_Task prompt:_ It is required that the lines from the top of the listing through the line with "scene.view_settings.exposure = 0" be reproduced exactly, excluding pictures.

★ ★ ★ ★

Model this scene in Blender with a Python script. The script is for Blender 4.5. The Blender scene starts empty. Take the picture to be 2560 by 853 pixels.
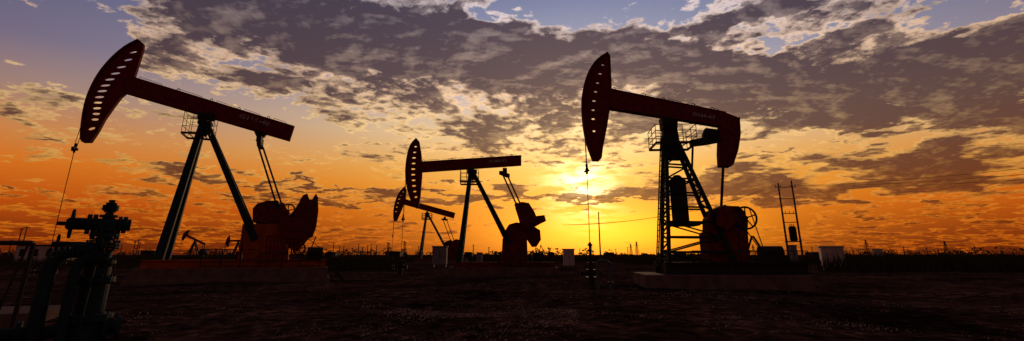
import bpy, bmesh, math, random
from mathutils import Vector, Matrix
random.seed(7)
scene = bpy.context.scene
R = math.radians
# ---------------------------------------------------------------- camera (18 mm, pitched up; crop of a 3:2 frame)
H = 1.05
F = 1280.0
PITCH = math.atan(373.0/1280.0)
cd = bpy.data.cameras.new("camera"); cam = bpy.data.objects.new("camera", cd)
scene.collection.objects.link(cam); scene.camera = cam
cd.sensor_width = 36; cd.sensor_fit = 'HORIZONTAL'; cd.lens = 18.0
cd.shift_y = -162.5/2560.0
cd.clip_start = 0.05; cd.clip_end = 20000
cam.location = (0, 0, H); cam.rotation_euler = (R(90)+PITCH, 0, 0)
C = Vector((0, 0, H))
scene.view_settings.view_transform = 'Standard'
scene.view_settings.look = 'None'
scene.view_settings.exposure = 0

# photogrammetry of the photo: bearing of a photo point
def ray(px, py):
    cx = px-1280.0; cy = 264.0-py
    return Vector((cx, F*math.cos(PITCH)-cy*math.sin(PITCH), F*math.sin(PITCH)+cy*math.cos(PITCH)))
def azel(px, py):
    d = ray(px, py).normalized()
    return math.degrees(math.atan2(d.x, d.y)), math.degrees(math.asin(d.z))
def ground(px, py):
    d = ray(px, py); t = -H/d.z
    return C+d*t
def at_depth(px, dist):
    d = ray(px, 637); d.z = 0; d = d*(dist/d.y)
    return Vector((d.x, d.y, 0))

# ---------------------------------------------------------------- materials
def s2l(c):
    return tuple(((v/255)/12.92 if v/255 <= .04045 else (((v/255)+.055)/1.055)**2.4) for v in c)
def mat(name, col, col2=None, rough=0.7, metal=0.0, scale=6.0, bump=0.15, spec=0.3):
    m = bpy.data.materials.new(name); m.use_nodes = True
    nt = m.node_tree; b = nt.nodes["Principled BSDF"]
    tc = nt.nodes.new("ShaderNodeTexCoord")
    n = nt.nodes.new("ShaderNodeTexNoise"); n.inputs["Scale"].default_value = scale; n.inputs["Detail"].default_value = 5; n.inputs["Roughness"].default_value = .65
    nt.links.new(tc.outputs["Object"], n.inputs["Vector"])
    r = nt.nodes.new("ShaderNodeValToRGB")
    r.color_ramp.elements[0].position = .35; r.color_ramp.elements[1].position = .68
    r.color_ramp.elements[0].color = (*col, 1); r.color_ramp.elements[1].color = (*(col2 or [c*.5 for c in col]), 1)
    nt.links.new(n.outputs["Fac"], r.inputs["Fac"]); nt.links.new(r.outputs["Color"], b.inputs["Base Color"])
    bp = nt.nodes.new("ShaderNodeBump"); bp.inputs["Strength"].default_value = bump; bp.inputs["Distance"].default_value = .02
    nt.links.new(n.outputs["Fac"], bp.inputs["Height"]); nt.links.new(bp.outputs["Normal"], b.inputs["Normal"])
    b.inputs["Roughness"].default_value = rough; b.inputs["Metallic"].default_value = metal
    b.inputs["Specular IOR Level"].default_value = spec
    return m
M_RED = mat("red_paint", (.19, .012, .009), (.09, .011, .009), .75, spec=.04)
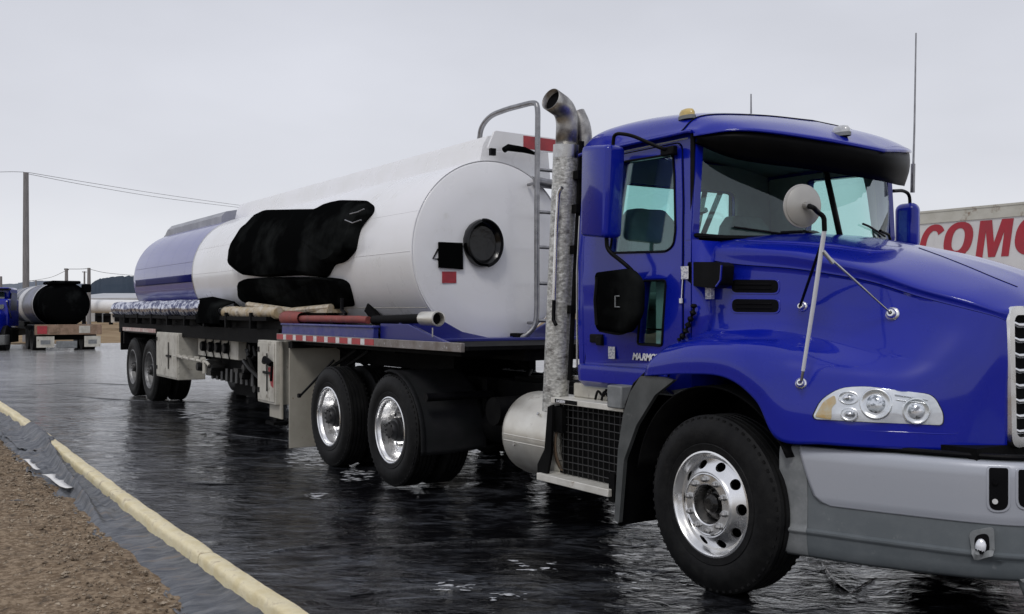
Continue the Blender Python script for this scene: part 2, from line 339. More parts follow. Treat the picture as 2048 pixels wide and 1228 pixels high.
# long wrinkles of the sheet
s = MB()
def wrinkle(px, r=.012, z=.004):
    P = smooth_path([tuple(Wz(u, v, z)) for u, v in px], 8); k = len(P)
    s.tube([(p[0], p[1], ground_z(p[0])+z-r*.35) for p in P], [r*(.25+.75*math.sin(math.pi*i/(k-1)))*random.uniform(.85, 1.15) for i in range(k)], 6)
wrinkle([(0, 1003), (60, 1000)]); wrinkle([(700, 1098), (860, 1088), (1010, 1080), (1130, 1076)], .02)
wrinkle([(520, 1108), (590, 1096), (700, 1086)], .018); wrinkle([(1640, 1118), (1665, 1160), (1700, 1185)], .016)
wrinkle([(1700, 1186), (1760, 1150)], .012); wrinkle([(400, 868), (520, 880), (640, 890)], .014); wrinkle([(120, 800), (260, 812), (420, 815)], .016)
wrinkle([(30, 780), (180, 776), (330, 783)], .02); wrinkle([(300, 960), (430, 968), (560, 965)], .01); wrinkle([(700, 1190), (860, 1175), (1010, 1183)], .014)
s.build('liner_fold', LINER, bpy.data.objects['yard_liner'], kind='stuff')
# pale slivers laid as painted glints on the wet sheet: nobody could count them
s = MB(); random.seed(11)
def sheet_z(x, y): return ground_z(x)+.008*fbm(x, y*1.8, 1.1, 5)+.002*fbm(x*1.5, y*3.5, 4.5, 3)+.004
def fleck(x, y, L_):
    d = Vector((.5476, .8367, 0)); d.rotate(Matrix.Rotation(random.gauss(0, .35), 3, 'Z')); n_ = Vector((-d.y, d.x, 0)); k = 7; a = []; b_ = []
    w_ = L_*random.uniform(.10, .30)
    for i in range(k+1):
        t = i/k; c = Vector((x, y, 0))+d*L_*(t-.5)+n_*random.uniform(-.25, .25)*w_; e = w_*math.sin(math.pi*t)*random.uniform(.5, 1.2)
        for P, q in ((a, c+n_*e), (b_, c-n_*e)): P.append((q.x, q.y, sheet_z(q.x, q.y)))
    s.grid([a, b_])
for (u0, v0, u1, v1, n_, sz) in ((572, 906, 650, 932, 55, .09), (690, 940, 745, 962, 45, .08), (612, 984, 655, 996, 22, .07), (365, 818, 432, 834, 40, .20), (905, 900, 985, 925, 45, .12),
      (1225, 1045, 1320, 1120, 70, .08), (1600, 1108, 1720, 1130, 50, .06), (870, 1160, 960, 1180, 16, .06), (1020, 1120, 1110, 1140, 14, .06), (1230, 1120, 1300, 1180, 25, .04), (985, 1185, 1060, 1200, 12, .05)):
    for k in range(n_):
        p = Wz(random.uniform(u0, u1), random.uniform(v0, v1), .004+ground_z(-12 if v0 < 850 else 0)); fleck(p.x, p.y, sz*random.uniform(.4, 1.5))
tag(s.build('glint_flecks', mat('pale_glint', (.60, .61, .63), .3, 0, (.35, .36, .38), 12), smooth=0, org=Vector((0, 0, 0))), 'pale broken flecks painted as glints on the wet black liner around the truck wheels', 'glint', kind='stuff')
# pale gravel yard beyond the liner
g = MB(); g.grid([[(x, y, .02+ground_z(x)) for y in (9.05, 20, 44)] for x in (-44, -14, -5, 10)])
link('pale_yard', g.mesh(), mat('pale_crushed_stone', (.42, .42, .42), .8, 0, (.55, .55, .54), 1.5, bump=.3, bscale=20), kind='structure')
# liner apron between the yellow berm and the gravel, with a fold
APR = mat('grey_liner_apron', (.075, .082, .096), .5, 0, (.165, .17, .18), 5, bump=1.0, bscale=16, rvar=.1, stretch=(2.8, .7, 1), dirt=(.17, .11, .06), dscale=2.5, dlo=.57, dhi=.72, spec=.3)
rows = []; x = -40
def fold_y(x):  # crease that leaves the berm and runs out to the gravel
    return -2.27-.30*min(1, max(0, (x+8.4)/4.6))
while x < 6:
    r = []; edge = -2.63+.07*fbm(x, 0, 1.1)+.03*fbm(x, 9, 5)-.02
    for j in range(40):
        t = j/39; y = -2.12*(1-t)+edge*t; z = ground_z(x)+.015+.045*math.exp(-((y+2.25)/.07)**2)+.012*fbm(x*2.2+y*3, y*.8, 2.3, 4)
        fy = fold_y(x)
        if x < -3.6: z += .085*math.exp(-((y-fy)/.030)**2)*min(1, (-3.6-x)*1.2)*(1 if x > -9 else .3)+.028*fbm(x*1.2, y*6, 2.2, 3)*min(1, (-3.6-x))
        z += .007*fbm(x*5+y*3, y*1.2, 2.6, 3)*min(1, t*2.5)+.004*fbm(x*12+y*5, y*3, 1.7, 3)*min(1, t*3)
        z -= .02*max(0, t-.8)*5
        if t > .97: z += .012
        r.append((x, y, z))
    rows.append(r); x += .04 if -14 < x < 1.5 else .3
link('liner_apron', MB().grid(rows).mesh(70), APR, kind='structure')
s = MB()
for (u0, v0, u1, v1, ww) in ((95, 948, 140, 977, .05), (52, 918, 78, 940, .03)):
    a = Wz(u0, v0, .07); b = Wz(u1, v1, .06); n_ = Vector((b.y-a.y, a.x-b.x, 0)).normalized()*ww
    P = [a.lerp(b, t/8)+Vector((0, 0, .01*math.sin(t*1.7))) for t in range(9)]
    s.grid([[p-n_*(.7+.3*math.sin(i*2.1)), p+n_*(.7+.3*math.cos(i*1.3))] for i, p in enumerate(P)])
tag(s.build('plastic_scrap', mat('white_plastic_scrap', (.75, .74, .72), .5, bump=.3), solid=.004), 'torn white plastic scrap caught on the grey liner by the gravel edge', 'plastic scrap')
# yellow foam berm: long blocks under a wrinkled cover
ORG = Vector((0, 0, 0))
berm = thing('yellow_berm', 'long weathered yellow foam berm edging the wet black liner', 'berm', (-4, -2.07, 0))
ORG = Vector((-4, -2.07, 0))
x = -30.0; first = True
while x < 4:
    L_ = random.uniform(2.3, 2.8); x1 = x+L_-.012; rows = []; k = int(L_/.035)
    for i in range(k+1):
        xx = x+(x1-x)*i/k; yc = -2.245+.022*math.sin(xx*.55)+.012*fbm(xx, 4, 1.5); sag = .006*math.sin(xx*7); e = min(i, k-i); pin = .90 if e == 0 else .97 if e == 1 else 1
        r = []
        for j in range(15):
            a = math.pi*j/14; ww = .060*pin; hh = .078*pin+.005*fbm(xx, j*.4, 3.3, 4)+sag*.3
            ca, sa = math.cos(a), math.sin(a)
            r.append((xx, yc+ww*math.copysign(abs(ca)**.42, ca)*(1+.035*fbm(xx*1.3, j*.5, 5, 3)), .03+ground_z(xx)+hh*sa**.45 if sa > 1e-6 else .02+ground_z(xx)))
        rows.append(r)
    b = MB().grid(rows); o = len(b.v); b.f.append(tuple(range(15))); b.f.append(tuple(range(o-15, o)))
    b.build('foam_block', YFOAM, berm, 50); x += L_
ORG = Vector((0, 0, 0))
rows = []
for i in range(90):
    x = -10.3+i*.027; f = min(1, i/14, (89-i)/20); row = []
    for j in range(26):
        y = -2.12-.46*j/25*(.35+.65*f)-.03*fbm(x, j*.2, 1.7); d = (y+2.245)/.085
        z = ground_z(x)+.03+.100*math.exp(-abs(d)**2.6*.8)*f+.022*abs(fbm(x*1.4+y*5, y*2.5, 2.1, 4))+.010*fbm(x*4, y*9, 2, 3)-.02*(1-f)
        row.append((x, y, z))
    rows.append(row)
MB().grid(rows).build('liner_flap', APR, bpy.data.objects['liner_apron'], 60, solid=.006, org=Vector((0, 0, 0)))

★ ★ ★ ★

_Output for this task:_
Model this scene in Blender with a Python script. The script is for Blender 4.5. The Blender scene starts empty. Take the picture to be 2560 by 853 pixels.
import bpy, bmesh, math, random
from mathutils import Vector, Matrix
random.seed(7)
scene = bpy.context.scene
R = math.radians
# ---------------------------------------------------------------- camera (18 mm, pitched up; crop of a 3:2 frame)
H = 1.05
F = 1280.0
PITCH = math.atan(373.0/1280.0)
cd = bpy.data.cameras.new("camera"); cam = bpy.data.objects.new("camera", cd)
scene.collection.objects.link(cam); scene.camera = cam
cd.sensor_width = 36; cd.sensor_fit = 'HORIZONTAL'; cd.lens = 18.0
cd.shift_y = -162.5/2560.0
cd.clip_start = 0.05; cd.clip_end = 20000
cam.location = (0, 0, H); cam.rotation_euler = (R(90)+PITCH, 0, 0)
C = Vector((0, 0, H))
scene.view_settings.view_transform = 'Standard'
scene.view_settings.look = 'None'
scene.view_settings.exposure = 0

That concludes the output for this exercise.